Pour la couleur, Descartes refuse la conception scholastique de deux couleurs, celle proprement dite des objets et celle des couleurs apparentes comme par exemple l’arc en ciel. Pour Descartes, la sensation de couleur n’est que le résultat de mouvements locaux produits par nos organes des sens et nos nerfs par d’autres mouvements locaux appartenant au monde extérieur. Les courbes ne sont que l’effet produit sur l’observation et ne sont pas une propriété des corps eux-mêmes. Les boules qui constituent la nature subtile ont une inclination pour un mouvement rectiligne et une tendance à tourner sur elles-mêmes. Descartes combine le mouvement de rotation acquis par les boules lors de la réfraction et l’action privilégiée de l’ombre dont la présence est nécessaire pour que les couleurs ne cessent pas de paraître. Les diverses boules après la réfraction tournent toutes dans le même sens de telle sorte que lorsqu’elles n’ont point de voisines qui se meuvent notablement plus vite ou moins vite qu’elles, leur tournoiement n’est qu’à peu près égal à leur mouvement en ligne droite. Par conséquent, la réfraction seule qui n’engendre qu‘un mouvement de rotation pratiquement identique de toutes les boules dans le même sens et égal à leur mouvement en ligne droite ne peut rendre compte de la diversité des couleurs. C’est maintenant que l’ombre comprise comme une entrave au mouvement de rotation va pouvoir jouer son rôle fondamental. Ainsi, les boules contiguës aux limites des zones d’ombre subiront deux altérations différentes de leur mouvement de rotation en fonction de leur position par rapport aux bords des rayons lumineux.

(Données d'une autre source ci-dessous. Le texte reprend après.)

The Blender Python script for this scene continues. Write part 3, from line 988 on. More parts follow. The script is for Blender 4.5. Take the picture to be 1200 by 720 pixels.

Toute la théorie repose sur le lumineux, le transparent et l’opaque où l’on retrouve, selon Descartes, les trois éléments fondamentaux : le feu (le lumineux), l’air (le transparent), la terre (l’opaque). On a la source, la propagation et l’opacité. La source est animée d’un mouvement tourbillonnaire très rapide de parties très petites sans grandeur. L’opacité est la caractéristique de la matière qui ne se laisse pas pénétrer par la lumière et au contraire la réfléchit comme une sorte de rejet. L’intermédiaire entre les deux est la matière subtile ou éther qui s’insinue partout et ne laisse strictement aucun vide. Cette matière subtile est composée de petites boules qui peuvent pénétrer les pores de l’opaque et qui en roulant dans ces pores se mettent à tourner sur elles-mêmes. Tout cet univers est dans une constante agitation contrairement à la théorie actuelle des ondes qui peuvent se superposer et se croiser sans être affectées, les tourbillons qui s’interpénètrent ne peuvent garder intactes les propriétés de leur circulation. Dans la théorie de Descartes, il y a beaucoup d’analogies avec le champ, notamment au niveau de cette matière subtile qui s’insinue dans les moindres interstices et qui transmet sa pression par l’intermédiaire de petites boules. Cette transmission se fait par cercles concentriques comme le champ. La lumière n’est pas un véritable mouvement mais une tendance au mouvement, une pression comme « tremblante », c’est-à-dire qui vibre comme le champ. Le terme de « raclures » comme constituant de la lumière est plutôt péjoratif et convient finalement assez peu. En fait, cette traduction a été proposée par l’Abbé Picot qui traduisait du latin au français les Principes de la Philosophie.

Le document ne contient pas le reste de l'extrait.